START MATERIAL PROVIDED

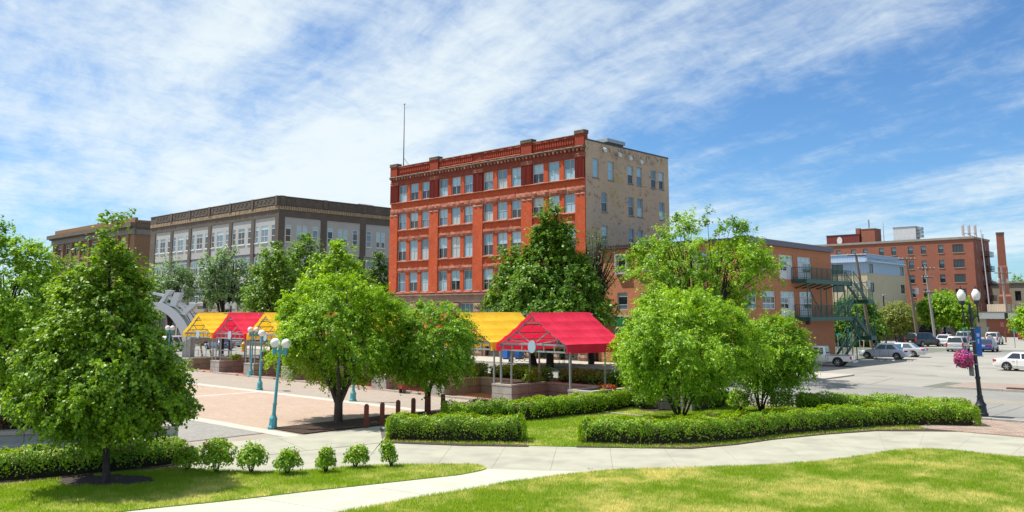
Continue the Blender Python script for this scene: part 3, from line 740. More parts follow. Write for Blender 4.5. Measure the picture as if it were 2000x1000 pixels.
# ---------------------------------------------------------------- long grey and brown building
m_brbrick = brick_mat('brown_brick', (.145, .115, .095), (.115, .092, .077), (.10, .085, .072), .21, .075, ms=.012, blotch=[((.20, .155, .125), .4, .5)])
m_greyst = M('grey_stucco', (.43, .425, .41), (.385, .38, .37), scale=.4, rough=.9, bump=.1, bscale=20)
m_tanst = M('tan_dentil_brick', (.40, .315, .20), (.30, .20, .12), scale=3, rough=.9, bump=.3, col3=(.22, .19, .15), scale3=1.7, amt3=.6)
m_recess = M('grey_spandrel', (.20, .22, .25), (.17, .19, .22), scale=1, rough=.7)
m_shopst = M('shop_base_stone', (.34, .28, .24), (.28, .235, .20), scale=1, rough=.9)
grey = thing('grey_panel_building', 'long three storey building of grey panels between brown brick piers with a tan dentil band', 'building', (-29.9 + GA[0] * 1.5, 112 + GA[1] * 1.5, 0), ROT_A)
GF, GS = Face(grey), Face(grey, True)
GW, GD = 38.6, 27.0
def grey_side(fc, length, bays, pier, first):
    cuts = [(first + i * (bays[0] + pier), first + i * (bays[0] + pier) + bays[0]) for i in range(bays[1])]
    mb = MB(); fc.wall(mb, 0, length, 0, 18.15, [(a, c, 0.6, 17.25) for a, c in cuts], 0, .16); mb.build('brick_frame', m_brbrick, grey)
    for a, c in cuts:
        w = c - a
        wl = ((.03, .19), (.345, .685), (.81, .97)) if fc is GF else ((.04, .19), (.345, .62), (.78, .93))
        hs = [(a + w * p, a + w * q, 13.93, 16.2) for p, q in wl]
        h2 = [(a + w * p, a + w * q, 9.9, 12.0) for p, q in ((.04, .46), (.54, .96))]
        h1 = [(a + w * .03, a + w * .97, 5.95, 7.95)]
        h0 = [(a + w * .04, a + w * .46, .7, 4.6), (a + w * .54, a + w * .96, .7, 4.6), (a + w * .06, a + w * .44, 5.05, 5.5), (a + w * .56, a + w * .94, 5.05, 5.5)]
        for z0, z1, mm, hh, nm in ((12.5, 17.25, m_greyst, hs, 'grey_panel'), (12.05, 12.5, m_recess, [], 'spandrel'), (8.4, 12.05, m_greyst, h2, 'grey_panel'), (8.0, 8.4, m_recess, [], 'spandrel'), (5.8, 8.0, m_shopst, h1, 'shop_panel'), (.6, 5.8, m_shopst, h0, 'shop_panel')):
            mb = MB(); fc.wall(mb, a, c, z0, z1, hh, -.13 if mm is not m_recess else -.2, .12); mb.build(nm, mm, grey)
        for i, h in enumerate(hs):
            dbl = i == 1
            g = random.choice((m_glass_dark, m_glass_mid)); g2 = random.choice((m_glass_sky, m_glass_mid))
            if fc is GS and dbl:
                for q0, q1 in ((h[0], h[0] + (h[1] - h[0]) * .42), (h[0] + (h[1] - h[0]) * .58, h[1])): window(fc, q0, q1, h[2], h[3], -.2, (), (.36, .78), .07, m_frame_white, (g, g2, g2))
                mb = MB(); fc.box(mb, h[0] + (h[1] - h[0]) * .42, h[0] + (h[1] - h[0]) * .58, -.25, -.131, h[2], h[3]); mb.build('mullion', m_greyst, grey)
            else: window(fc, h[0], h[1], h[2], h[3], -.2, (.5,) if dbl else (), (.36, .78), .07, m_frame_white, (g, g, g2))
            parts(fc, 'window_sill', m_frame_white, [(h[0] - .08, h[1] + .08, -.125, -.03, h[2] - .12, h[2] - .003)])
        for h in h2: window(fc, h[0], h[1], h[2], h[3], -.2, (.33, .67), (.6,), .08, m_frame_white, (m_glass_dark, m_glass_mid))
        for h in h1: window(fc, h[0], h[1], h[2], h[3], -.2, (.2, .4, .6, .8), (.5,), .09, m_frame_white, (m_glass_dark, m_glass_dark))
        for h in h0: window(fc, h[0], h[1], h[2], h[3], -.2, (.5,) if h[2] < 1 else (), (.75,) if h[2] < 1 else (), .08, m_frame_dk, (m_glass_dark,))
    mb = MB(); fc.box(mb, -.02 if fc is GF else .0, length, .003, .10, 18.72, 19.9); mb.build('parapet', m_brbrick, grey)
    nb = bays[1]
    for i in range(nb):
        a, c = cuts[i][0], cuts[i][1]
        mb = MB()
        fc.box(mb, a + .15, c - .15, .10, .16, 18.85, 18.98); fc.box(mb, a + .15, c - .15, .10, .16, 19.62, 19.75)
        for f in (0, .26, .5, .74, 1): fc.box(mb, a + .15 + (c - a - .9) * f, a + .75 + (c - a - .9) * f, .10, .15, 19.3 - (.2 if f in (0, 1) else 0), 19.62)
        mb.build('parapet_moulding', m_brbrick, grey)
        mb = MB(); fc.box(mb, a - pier * .85, a - pier * .15, .10, .24, 18.72, 20.02); mb.build('parapet_pilaster', m_brbrick, grey)
    mb = MB(); fc.box(mb, -.05, length, -.3, .2, 19.9, 19.99); mb.build('coping', m_coping, grey)
    mb = MB(); n = int(length / .36)
    for i in range(n): fc.bbox(mb, i * length / n + .03, (i + 1) * length / n - .04, .003, .11 + .05 * random.random(), 18.18, 18.68, .02)
    tag(mb.build('dentil_band', m_tanst, grey), kind='stuff')
    mb = MB(); fc.wall(mb, 0, length, 18.15, 19.9, [], 0, .1); mb.build('parapet_wall', m_brbrick, grey)
grey_side(GF, GW, (5.3, 6), .83, .88); grey_side(GS, GD, (5.75, 4), .95, .95)
mb = MB(); mb.quad((0, -GD, 19.3), (GW, -GD, 19.3), (GW, 0, 19.3), (0, 0, 19.3)); mb.build('roof', m_roof, grey)
mb = MB(); mb.quad((GW, 0, 0), (GW, -GD, 0), (GW, -GD, 19.9), (GW, 0, 19.9)); mb.quad((GW, -GD, 0), (0, -GD, 0), (0, -GD, 19.9), (GW, -GD, 19.9)); mb.build('rear_wall', m_brbrick, grey)
mb = MB(); mb.loft([[(3.0 + 1.1 * math.cos(t), y, 19.6 + 1.0 * math.sin(t)) for t in (math.pi * k / 8 for k in range(9))] for y in (-17.5, -15.2)]); mb.build('roof_vent', m_recess, grey)

# ---------------------------------------------------------------- brown block at far left
m_brown2 = brick_mat('orange_brown_brick', (.34, .185, .10), (.29, .155, .085), (.2, .13, .08), .21, .075, blotch=[((.25, .14, .08), .3, .5)])
m_stone2 = M('tan_grey_stone', (.26, .23, .20), (.19, .17, .15), scale=1.2, rough=.9)
far = thing('brown_corner_building', 'brown brick block with a heavy dark cornice at the far left', 'building', (-73.0, 165, 0), ROT_A)
far.scale = (1, 1, .965)
FF, FS = Face(far), Face(far, True)
fw = [(3.4 + i * 4.87, 6.9 + i * 4.87) for i in range(8)]
hl = [(a, c, z0, z1) for a, c in fw for z0, z1 in ((17.5, 20.1), (12.9, 16.2), (8.6, 11.6), (1, 6.5))]
mb = MB(); FF.wall(mb, 0, 43.5, 0, 22.7, hl, 0, .5); mb.build('front_wall', m_brown2, far)
for h in hl: window(FF, h[0], h[1], h[2], h[3], -.4, (.33, .67), (.7,), .12, m_frame_white if h[2] > 10 else m_frame_dk, (m_glass_dark, m_glass_mid))
for i in range(9): parts(FF, 'pilaster', m_brown2, [(2.1 + i * 4.87, 3.3 + i * 4.87, .003, .3, 6.9, 20.3)])
mb = MB(); FF.box(mb, -.3, 43.6, .003, .35, 20.4, 21.7); mb.build('frieze', m_stone2, far)
mb = MB(); FF.box(mb, -.6, 44.6, .004, 1.1, 21.75, 22.6); FS.box(mb, -.5, 3.0, .004, .35, 21.75, 22.5)
for i in range(60): FF.box(mb, .2 + i * .73, .55 + i * .73, .36, .85, 21.45, 21.74)
mb.build('cornice', m_coping, far)
mb = MB(); FF.box(mb, 0, 42.6, -.5, .05, 22.7, 23.7); FS.box(mb, .06, 14, -.5, .05, 22.7, 23.2); mb.build('parapet', m_brown2, far)
mb = MB(); FS.wall(mb, .003, 14, 0, 22.7, [], 0, .3); mb.build('flank_wall', m_brown2, far)
mb = MB(); FS.box(mb, .2, 14, .003, .2, 20.3, 21.3); mb.build('flank_band', m_stone2, far)
mb = MB(); mb.quad((0, -14, 22.7), (43.5, -14, 22.7), (43.5, 0, 22.7), (0, 0, 22.7)); mb.quad((43.5, 0, 0), (43.5, -14, 0), (43.5, -14, 22.7), (43.5, 0, 22.7)); mb.build('roof', m_roof, far)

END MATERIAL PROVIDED

Above are lines of data; state how many of them contain the word "parts", with no other output.

#### [PROBLEM SOLUTION]
3